Le Bon Coin a révolutionné cette pratique. La communication par mail a non seulement rajeuni les utilisateurs, mais a piétiné les barrières sociales. Dès le premier échange, on se tutoie, on se relance par SMS, on signe de son seul prénom! La gratuité des annonces a également permis de proposer en ligne tout et n’importe quoi, notamment des services ou des objets très peu chers, du vrac, du « qui-débarrasse ». Entre un vêtement bébé à 1€, un tas de briques et une location de vacances, comment trouver le dénominateur commun? Par la simplicité, visiblement.

Autrui fait du bien …
Le profil social de ceux qui vendent s’est élargi à l’infini. Le rendez-vous peut nous mener à une zone résidentielle, un parking facile à trouver, une maison avec vue sublime, un local en cours de débarras… mais le plus souvent à un pavillon neuf nickel. Cela donne confiance car des gens qui entretiennent aussi bien leur intérieur ont forcément pris grand soin de l’appareil photo ou de l’imprimante qu’on leur achète. Ça donne des complexes ménagers aussi: je trouve souvent que leur garage est plus propre que ma cuisine! Dans le tri des annonces, l’adresse me semble presque aussi importante que l’objet lui-même, sorte d’alibi pour aller rôder dans un coin méconnu. En tout cas, l’état d’esprit dépasse la bonne affaire, la rencontre compte autant que l’objet.
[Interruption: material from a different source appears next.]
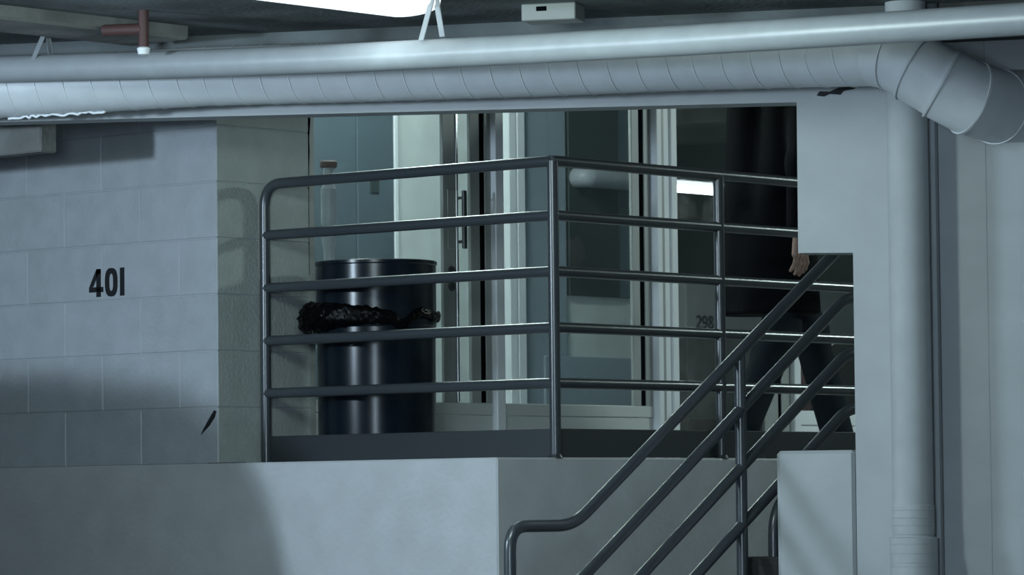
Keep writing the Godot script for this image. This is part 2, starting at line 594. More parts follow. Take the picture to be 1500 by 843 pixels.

Alors c’est vite convivial, bienveillant, presque amical. On ne se reverra jamais mais on est accueilli à bras ouverts comme des vieux potes dans la cuisine, le garage, le salon familial. L’expérience est humainement plaisante, on débriefe sur le retour « Qu’est-ce qu’ils étaient sympa! » « Je leur piquerai bien leur idée déco », « Il devait bosser dans le BTP, ça s’entendait », « Tu crois qu’ils vont vendre la vieille voiture qui était sous la bâche? », « Ils ont dit qu’ils venaient de Bordeaux », « Mais alors, lui c’est le père ou le grand-père de la petite, j’ai pas compris ».
Le Bon Coin est un inépuisable vivier à inconnus intrigants! Pile ce qui me faisait défaut depuis que j’ai quitté l’effervescence citadine et ses badinages de comptoir, ses dîners de potes de potes, ses rencontres de Franprix, tous ces gens différents qui vivent dans le même quartier ou dans le même immeuble mais qu’on ne recroise étonnamment jamais. Ces parcours étonnants, ces métiers éloignés du nôtre, ces influences incompréhensibles, ces engagements mystérieux. Cette diversité délicieuse.

Le prix du tracteur du voisin …
Et puis parallèlement à cette utilisation comme vecteur de philanthropie, j’ai découvert son utilisation inversée. Ce que mes voisins aiment, c’est entrer non pas le nom d’un objet mais leur propre code postal afin de découvrir ce que les habitants de la commune mettent en vente. Ils ne comptent rien acheter mais le dimanche, ils sillonnent la campagne pour découvrir de leurs yeux la maison à vendre, la voiture dans la cour, la cabane de jardin, la remorque bien briquée qu’ils ont vu en photo, et définir si le prix attendu est cohérent ou surévalué.
Quelle étonnante contre-utilisation qui « enferme » au lieu d’ouvrir sur la découverte! N’empêche, rencontre de proximité ou de territoire plus lointain, ce site est un indéniable ciment du lien social rural.